Existe também uma outra versão. No dia 29 de maio ele fora entregar um embrulho a capitã do time de basquete feminino. No saguão do hotel, a vista de todos, fez questão de declarar: “Entregue isso ao companheiro Fidel. Ele saberá quem o enviou”. Um ato surrealista numa situação em que os dirigentes da VPR estavam sendo sistematicamente presos e mortos. Era óbvio que a delegação cubana devia ser vigiada permanentemente pelos órgãos de repressão. Em razão disso Anselmo e Edgar, seu companheiro de moradia, foram presos. Edgar passaria por diversas prisões até, finalmente, ingressar na lista dos desaparecidos políticos.
(Conforme informações de um ex-oficial de inteligência da Marinha, que não quer se identificar o cabo Anselmo já colaborava com o Cenimar desde a “Revolta dos Marinheiros” AP)
Pouco tempo depois Anselmo já estava de volta às ruas e tinha um apartamento – montado pelo DOPS. Este era uma verdadeira arapuca para os revolucionários que se encontravam com Anselmo. Em julho um grupo a Ação Libertadora Nacional (ALN) havia sido emboscado pela polícia após terem tido uma reunião com ele. José Raimundo da Costa, dirigente da VPR, foi preso e assassinado sob torturas em 5 de agosto de 1971. Ainda neste mês desapareceram Paulo de Tarso Celestino e sua companheira Eleni Guariba. O primeiro pertencia à ALN e a segunda à VPR. Todos havia tido encontros recentes com Anselmo.
A militante Inês Etienne Romeu conseguiu enviar uma mensagem ao Chile, onde se encontrava parte da direção da VPR, com as informações sobre Anselmo recebidas na prisão. Alertava que ele havia sido preso e, possivelmente, estaria colaborando com a repressão. Esta mesma advertência foi feita pela direção da ANL. A cúpula da VPR já estava muito dividida e alguns achavam que esta seria mais uma manobra usada na luta interna.
Declarou Anselmo: “Chegamos a um momento em que os “cabeças” (…) haviam saído para o Chile (…) Fiz a proposta: olha eu vou para o Chile e entro em contato com Onofre Pinto. Lá vou ter informação do que vem por aí. O Fleury concordou e a operação foi feita”. Em outubro, Anselmo apareceu no Chile. Já sob suspeição, ele foi defendido por Onofre Pinto, líder da VPR, que buscou colocar uma pá de cal no caso e chegou mesmo a enviá-lo de volta ao país para preparar uma base guerrilheira no nordeste. Para ali seriam enviados novos militantes que faziam curso em Cuba. Preparava, assim, o último ato da tragédia.

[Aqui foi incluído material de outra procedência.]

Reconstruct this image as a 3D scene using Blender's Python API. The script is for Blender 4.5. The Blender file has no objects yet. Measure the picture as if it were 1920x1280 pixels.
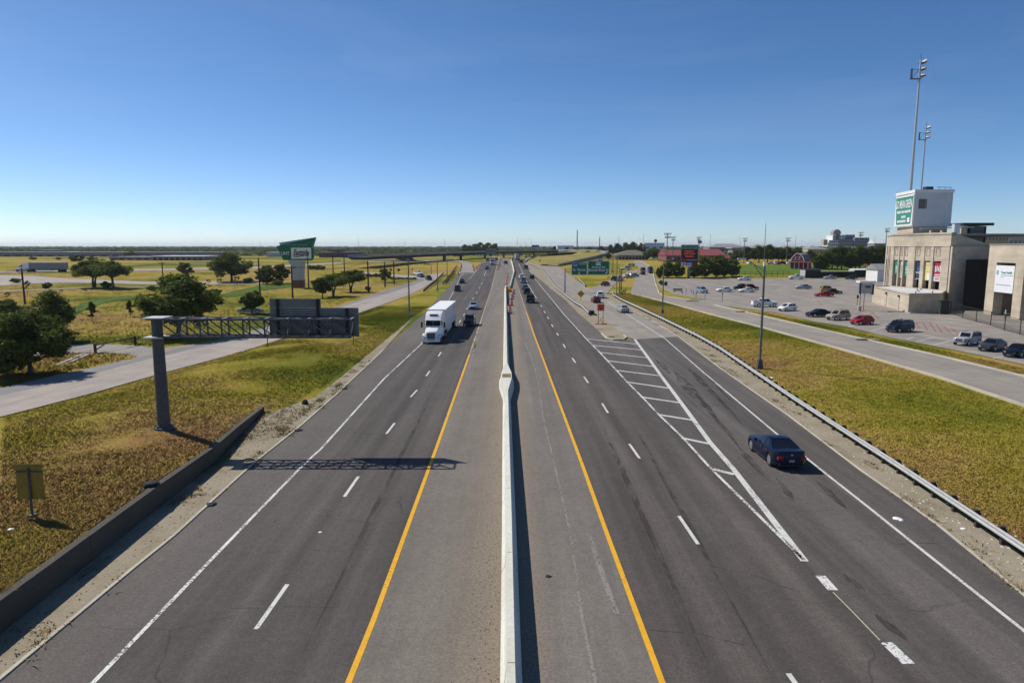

(Em outubro de 1971, cabo Anselmo surge no Chile, busca José Duarte e pede contato com a VPR. Duarte então buscou Ubiratan Vatutin que preparou o encontro entre Onofre Pinto e Anselmo. Apesar das informações chegadas no Chile, das evidências de que o cabo era alcagüete, Onofre considerou que tudo não passava de intrigas da luta interna e envia Anselmo para Pernambuco, onde havia uma base da VPR. Antes, deveria encontrar-se com Soledad, que estava em São Paulo, e levá-la para Olinda, onde alugariam uma casa e morariam juntos, dando uma aparência de casal. AP)
Ao voltar ao Brasil encontrou-se com Fleury na fronteira com o Brasil. Ali mesmo passou todos os planos da VPR. Tempos depois afirmou Anselmo: “Abriu-se uma das páginas finais do movimento guerrilheiro no Brasil. Eu estava no comando. Fleury podia acompanhar passo a passo uma das últimas tentativas de exacerbação da violência guerrilheira”.
Com Anselmo havia um outro agente infiltrado que era conhecido pelos guerrilheiros como César. Na verdade César era o policial Carlos Alberto Augusto, mais tarde promovido a delegado. O pessoal da VPR foi voltando do treinamento em Cuba e se integrando à região. Entre seus membros estavam a paraguaia Soledad Barrett Viedma, Eudaldo Gomes da Silva, Jarbas Pereira Marques, Evaldo Luís Ferreira de Souza e a tcheca Pauline Reichstul. Soledad era companheira de Anselmo e passaram a viver juntos em Olinda.